Fast forward to a point when I was 'out of the trenches' (as it were) I revisited RR. Basically I have TU to thank for my renewed interest. Low and behold I saw something extremely important within the RR book that I had missed. AVRT. Of course I'm still learning the finer points, but I now use AVRT quite successfully, and it is never contentious and not once has it interrupted or caused a conflict with my inherent belief that I am powerless over alcohol. The dichotomy is just not present, ever. Recognizing my addictive voice and Beast and knowing how to shut the damnedable things up, it is extremely useful, and as such I use it almost daily to quiet any internal dialogues, making it dead simple to recognize and objectify what AA calls "stinking thinking".

Seriously, once the program bashing and us/them paradigm is nullified, something I find very easy to do, both systems are not working at cross purposes at all. In fact when I look at both programs from that perspective I find many parallels within both AA and AVRT. Sure there is a fundamental polarization between the 2 teachings, as you've pointed out, but it only takes my ignoring such fodder to successfully apply the inherent qualities of both systems.

I'd even go so far as to say that now, with a number of months between me and my last drink, I use AVRT more for the daily mini-battles inside my skull, and the steps of AA as my "way of life". Working the steps each day I commit myself to something beyond ME. It's made me humble, selfless, and offers me a refreshing perspective, one that I was not ever exposed to as an alcoholic. It takes my ego out of most equations, shows me how dangerous an ego run riot actually is, and let's me see when I have missed the mark in my daily travels, sometimes doing so in beautifully poetic ways. AVRT, on the other hand, successfully offers me a specific skill-set necessary to instantly recognize and objectify the part of my dis-ease that is ever present. It's that part of the alcoholic mind that always lobs grenades at me, telling me drinking ISN'T the bad idea that it actually is.

Only speaking for myself of course, but within that preface, AA was the 'carpet bombing' I needed back when I was being overrun and wounded. AA was napalm. AVRT became the laser guided smart bombs that really started to become useful later on, after the opposing force was weakened by AA. Now, sober for some months and quite content, AA has become more like an occupational force, keeping a generalized peace, while AVRT remains the spec-ops guys that can quickly - and with deadly efficiency - root out any insurgent aggression and annihilate it.

That may not make sense for some, and it is very over-simplified if not comical, but for me I can't think of a more apt analogy - especially considering I just watched "Saving Private Ryan" again this weekend lol.
I appreciate what you're saying, Peter, I really do, and I understand that some people find a way to integrate the two approaches. I have only one comment.

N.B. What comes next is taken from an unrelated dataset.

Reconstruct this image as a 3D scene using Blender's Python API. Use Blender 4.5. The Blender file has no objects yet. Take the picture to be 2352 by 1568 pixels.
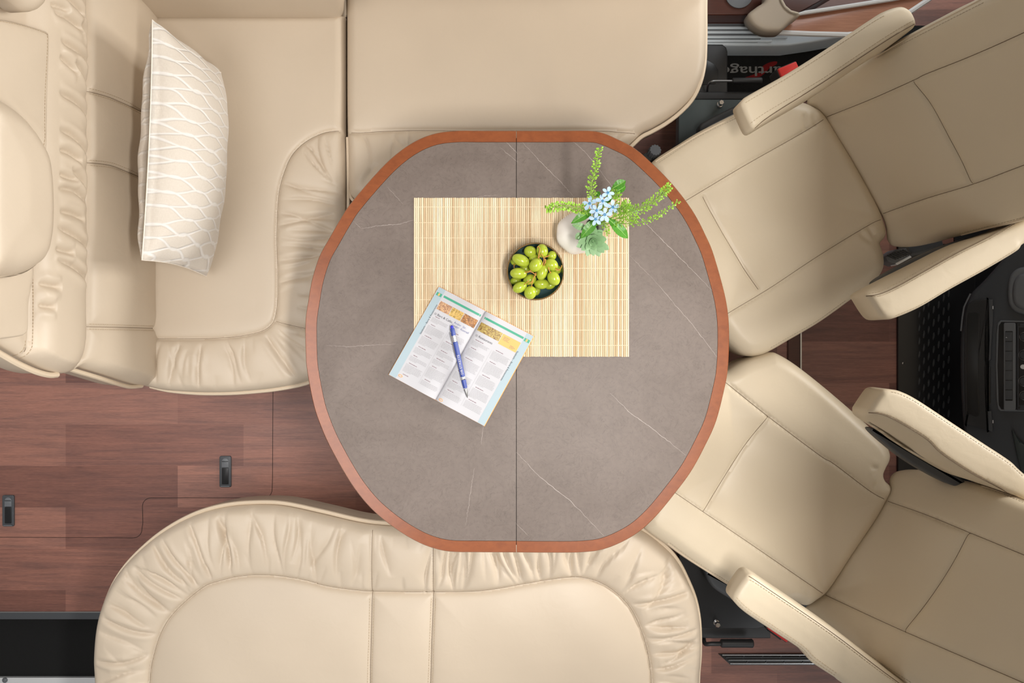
import bpy, bmesh, math, random
import numpy as np
from mathutils import Vector, Matrix
from mathutils.geometry import delaunay_2d_cdt

# ------------------------------------------------------------------ camera, world, lights
CAMZ, F = 2.4, 1850.0
scene = bpy.context.scene
C = scene.collection
cd = bpy.data.cameras.new('camera'); cam = bpy.data.objects.new('camera', cd); C.objects.link(cam)
cam.location = (0, 0, CAMZ); cam.rotation_euler = (0, 0, 0)
cd.sensor_width = 36; cd.lens = F / 2352 * 36; cd.clip_start = .05
scene.camera = cam
w = bpy.data.worlds.new('World'); scene.world = w; w.use_nodes = True
w.node_tree.nodes['Background'].inputs[0].default_value = (1.0, .97, .93, 1)
w.node_tree.nodes['Background'].inputs[1].default_value = .27
def area(name, loc, target, sx, sy, power, col, spread=180):
    l = bpy.data.lights.new(name, 'AREA'); l.shape = 'RECTANGLE'; l.size = sx; l.size_y = sy
    l.energy = power; l.color = col; l.spread = math.radians(spread)
    o = bpy.data.objects.new(name, l); C.objects.link(o); o.location = loc
    d = Vector(target) - Vector(loc)
    o.rotation_euler = d.to_track_quat('-Z', 'Y').to_euler()
    return o
area('windscreen_daylight', (2.45, 0.55, 1.42), (0, 0, .5), 1.0, .55, 84, (1, .99, .96))
area('roof_window_daylight', (-1.15, -.08, 2.35), (-1.12, -.05, 0), 1.9, .9, 9.2, (1, .975, .96), 95)
area('ceiling_light', (.335, -.2, 2.45), (.335, -.2, 0), .13, .6, 34, (1, .97, .93))
area('door_daylight', (-.6, -2.3, 1.7), (0, 0, .5), 1.4, .8, 7, (1, .99, .97))
area('passenger_window_daylight', (1.35, 1.7, 1.15), (1.0, .6, .4), .8, .45, 9, (.95, .98, 1))
area('driver_window_daylight', (1.35, -1.7, 1.15), (1.0, -.6, .4), .8, .45, 4, (.95, .98, 1))
vs = scene.view_settings
vs.view_transform = 'Standard'; vs.look = 'None'; vs.gamma = 1; vs.exposure = -.30; vs.use_curve_mapping = False

# ------------------------------------------------------------------ geometry helpers
class Plane:
    def __init__(s, O, U, V):
        s.O = Vector(O); s.U = Vector(U).normalized(); s.V = Vector(V).normalized(); s.N = s.U.cross(s.V)
        s.o, s.u, s.v, s.n = (np.array(x[:]) for x in (s.O, s.U, s.V, s.N))
    def uv(s, px, h=0.0):            # photograph point -> plane coordinates of the surface at height h over the plane
        px = np.asarray(px, float).reshape(-1, 2)
        D = np.stack([(px[:, 0] - 1176) / F, -(px[:, 1] - 784) / F, -np.ones(len(px))], 1)
        c = np.array([0, 0, CAMZ]); oo = s.o + s.n * h
        t = ((oo - c) @ s.n) / (D @ s.n)
        p = c + D * t[:, None] - s.o
        return np.stack([p @ s.u, p @ s.v], 1)
    def w(s, uv, h):
        uv = np.asarray(uv, float).reshape(-1, 2); h = np.broadcast_to(np.asarray(h, float), (len(uv),))
        return s.o + uv[:, :1] * s.u + uv[:, 1:2] * s.v + h[:, None] * s.n
def Flat(z): return Plane((0, 0, z), (1, 0, 0), (0, 1, 0))
def P(px, py, z): return Vector(((px - 1176) / F * (CAMZ - z), -(py - 784) / F * (CAMZ - z), z))
def S(px, z): return px / F * (CAMZ - z)

def catmull(pts, closed=True, n=8):
    p = np.asarray(pts, float); m = len(p); out = []
    rng = range(m) if closed else range(m - 1)
    for i in rng:
        if closed: a, b, c, d = p[(i - 1) % m], p[i], p[(i + 1) % m], p[(i + 2) % m]
        else: a, b, c, d = p[max(i - 1, 0)], p[i], p[i + 1], p[min(i + 2, m - 1)]
        if np.allclose(b, c): continue
        if np.allclose(a, b): a = b - (c - b) * .5
        if np.allclose(c, d): d = c + (c - b) * .5
        for k in range(n):
            t = k / n
            out.append(.5 * ((2 * b) + (-a + c) * t + (2 * a - 5 * b + 4 * c - d) * t * t + (-a + 3 * b - 3 * c + d) * t ** 3))
    if not closed: out.append(p[-1])
    return np.array(out)
def resample(p, step, closed=True):
    q = np.vstack([p, p[:1]]) if closed else p
    L = np.concatenate([[0], np.cumsum(np.linalg.norm(np.diff(q, axis=0), axis=1))])
    keep = np.concatenate([[True], np.diff(L) > 1e-9]); q = q[keep]; L = L[keep]
    n = max(3, int(L[-1] / step)); t = np.linspace(0, L[-1], n + 1)
    r = np.stack([np.interp(t, L, q[:, k]) for k in range(q.shape[1])], 1)
    return r[:-1] if closed else r
def segdist(pts, poly, closed=True):
    q = np.vstack([poly, poly[:1]]) if closed else poly
    A = q[:-1]; B = q[1:]; AB = B - A; L2 = (AB ** 2).sum(1) + 1e-18
    cum = np.concatenate([[0], np.cumsum(np.sqrt(L2))])[:-1]
    D = np.empty(len(pts)); T = np.empty(len(pts))
    for i in range(0, len(pts), 3000):
        p = pts[i:i + 3000]
        ap = p[:, None] - A[None]
        t = np.clip((ap * AB[None]).sum(2) / L2, 0, 1)
        d = np.linalg.norm(ap - t[..., None] * AB[None], axis=2)
        k = d.argmin(1); r = np.arange(len(p))
        D[i:i + 3000] = d[r, k]; T[i:i + 3000] = cum[k] + t[r, k] * np.sqrt(L2[k])
    return D, T
def inside(pts, poly):
    x, y = pts[:, 0], pts[:, 1]; r = np.zeros(len(pts), bool)
    a = poly; b = np.roll(poly, -1, 0)
    for (x0, y0), (x1, y1) in zip(a, b):
        if y0 == y1: continue
        m = (y0 > y) != (y1 > y)
        r ^= m & (x < (x1 - x0) * (y - y0) / (y1 - y0) + x0)
    return r
def area2(p): return ((p[:, 0] * np.roll(p[:, 1], -1)) - (np.roll(p[:, 0], -1) * p[:, 1])).sum()

BASE = {}
def mk(name, verts, faces, mat, parent=None, smooth=True, sharp=None, uvs=None, loc=None):
    me = bpy.data.meshes.new(name)
    off = Vector((0, 0, 0))
    if parent is not None: off = BASE[parent.name]
    elif loc is not None: off = Vector(loc)
    v = np.array([tuple(a) for a in verts], float) - np.array(off[:])
    me.from_pydata(v.tolist(), [], [tuple(f) for f in faces])
    me.materials.append(mat)
    bm = bmesh.new(); bm.from_mesh(me); bmesh.ops.recalc_face_normals(bm, faces=bm.faces); bm.to_mesh(me); bm.free()
    if smooth:
        me.polygons.foreach_set('use_smooth', [True] * len(me.polygons))
        if sharp: me.set_sharp_from_angle(angle=math.radians(sharp))
    o = bpy.data.objects.new(name, me); C.objects.link(o)
    if parent is not None: o.parent = parent
    elif loc is not None: o.location = loc
    BASE[o.name] = off
    return o
def tag(o, label=None, cat=None, group=None, kind=None):
    if label: o['label'] = label
    if cat: o['category'] = cat
    if group: o['group'] = group
    if kind: o['kind'] = kind
    return o
def thing(name, label, cat, loc, group=None):
    o = bpy.data.objects.new(name, None); C.objects.link(o); o.location = loc; o.empty_display_size = .05
    BASE[o.name] = Vector(loc)
    return tag(o, label, cat, group)

class MB:
    def __init__(s): s.v = []; s.f = []
    def add(s, v, f):
        b = len(s.v); s.v += [tuple(a) for a in v]; s.f += [tuple(i + b for i in q) for q in f]
    def box(s, c, hx, hy, hz, X=(1, 0, 0), Y=(0, 1, 0)):
        X = Vector(X).normalized(); Y = Vector(Y).normalized(); Z = X.cross(Y).normalized(); Y = Z.cross(X); c = Vector(c)
        v = [c + X * a * hx + Y * b * hy + Z * d * hz for d in (-1, 1) for b in (-1, 1) for a in (-1, 1)]
        s.add(v, [(0, 2, 3, 1), (4, 5, 7, 6), (0, 1, 5, 4), (2, 6, 7, 3), (0, 4, 6, 2), (1, 3, 7, 5)]); return s
    def tube(s, pts, r, n=8, caps=True, closed=False, flat=1.0):
        pts = [Vector(p) for p in pts]; m = len(pts)
        rr = r if hasattr(r, '__len__') else [r] * m
        N = None; rings = []
        for i, p in enumerate(pts):
            a = pts[(i - 1) % m] if (closed or i) else p; b = pts[(i + 1) % m] if (closed or i < m - 1) else p
            t = (b - a).normalized() if (b - a).length > 1e-12 else Vector((0, 0, 1))
            if N is None:
                N = t.cross(Vector((0, 0, 1)))
                if N.length < .1: N = t.cross(Vector((0, 1, 0)))
            N = (N - t * N.dot(t)).normalized(); B = t.cross(N)
            rings.append([p + N * math.cos(2 * math.pi * k / n) * rr[i] + B * math.sin(2 * math.pi * k / n) * rr[i] * flat for k in range(n)])
        v = [q for r_ in rings for q in r_]; f = []
        for i in range(m if closed else m - 1):
            j = (i + 1) % m
            for k in range(n): f.append((i * n + k, i * n + (k + 1) % n, j * n + (k + 1) % n, j * n + k))
        if caps and not closed: f.append(tuple(range(n))[::-1]); f.append(tuple((m - 1) * n + k for k in range(n)))
        s.add(v, f); return s
    def prism(s, plane, uv, h0, h1, bev=0.0, k=3):
        """outline in plane coordinates (top edge), extruded from h0 up to h1 with a rounded top edge"""
        uv = np.asarray(uv, float)
        if area2(uv) < 0: uv = uv[::-1]
        n = len(uv); rows = [(uv, h0)]
        if bev:
            t = np.roll(uv, -1, 0) - np.roll(uv, 1, 0); t /= np.linalg.norm(t, axis=1)[:, None] + 1e-12
            nn = np.stack([-t[:, 1], t[:, 0]], 1)
            for i in range(k + 1):
                a = math.pi / 2 * i / k
                rows.append((uv + nn * bev * (1 - math.cos(a)), h1 - bev + bev * math.sin(a)))
        else: rows.append((uv, h1))
        v = np.vstack([plane.w(a, h) for a, h in rows]); f = [tuple(range(n))[::-1]]
        for i in range(len(rows) - 1):
            for k_ in range(n): f.append((i * n + k_, i * n + (k_ + 1) % n, (i + 1) * n + (k_ + 1) % n, (i + 1) * n + k_))
        f.append(tuple((len(rows) - 1) * n + i for i in range(n)))
        s.add(v.tolist(), f); return s
    def lathe(s, c, prof, n=32, axis=(0, 0, 1), cap0=True, cap1=True):
        A = Vector(axis).normalized(); X = A.orthogonal().normalized(); Y = A.cross(X); c = Vector(c); v = []; f = []
        for r, z in prof:
            for k in range(n):
                a = 2 * math.pi * k / n; v.append(c + A * z + (X * math.cos(a) + Y * math.sin(a)) * r)
        for i in range(len(prof) - 1):
            for k in range(n): f.append((i * n + k, i * n + (k + 1) % n, (i + 1) * n + (k + 1) % n, (i + 1) * n + k))
        if cap0: f.append(tuple(range(n))[::-1])
        if cap1: f.append(tuple((len(prof) - 1) * n + k for k in range(n)))
        s.add(v, f); return s
    def ellipsoid(s, c, X, Y, Z, nu=16, nv=10):
        c, X, Y, Z = map(Vector, (c, X, Y, Z)); v = [c + Z]; f = []
        for i in range(1, nv):
            a = math.pi * i / nv
            for k in range(nu):
                b = 2 * math.pi * k / nu; v.append(c + Z * math.cos(a) + (X * math.cos(b) + Y * math.sin(b)) * math.sin(a))
        v.append(c - Z)
        for k in range(nu): f.append((0, 1 + k, 1 + (k + 1) % nu))
        for i in range(nv - 2):
            for k in range(nu): f.append((1 + i * nu + k, 1 + (i + 1) * nu + k, 1 + (i + 1) * nu + (k + 1) % nu, 1 + i * nu + (k + 1) % nu))
        e = len(v) - 1
        for k in range(nu): f.append((e, 1 + (nv - 2) * nu + (k + 1) % nu, 1 + (nv - 2) * nu + k))
        s.add(v, f); return s
    def build(s, name, mat, parent=None, sharp=35, smooth=True, loc=None):
        return mk(name, s.v, s.f, mat, parent, smooth, sharp, loc=loc)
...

I have had an "entire psychic change", too, since I quit drinking. My life is entirely different than it was. I am at peace with myself and others and am committed to many important social goals outside myself. I think that, in one way or another, most of us who not only quit drinking but who find a measure of happiness in life after having done so, have a similar experience. It's basically called...growing up.

But, does having such an experience mean that the power to recover comes from God/a Higher Power? I never thought so. For me, my mental health and even, yes, my spiritual growth were a result of quitting alcohol and working very hard to get better: they were and are not the result of God giving me a daily reprieve.

None of this to disagree with your own views and experience, but simply to say that there are many angles from which to view recovery and in particular the process and result of long-term recovery.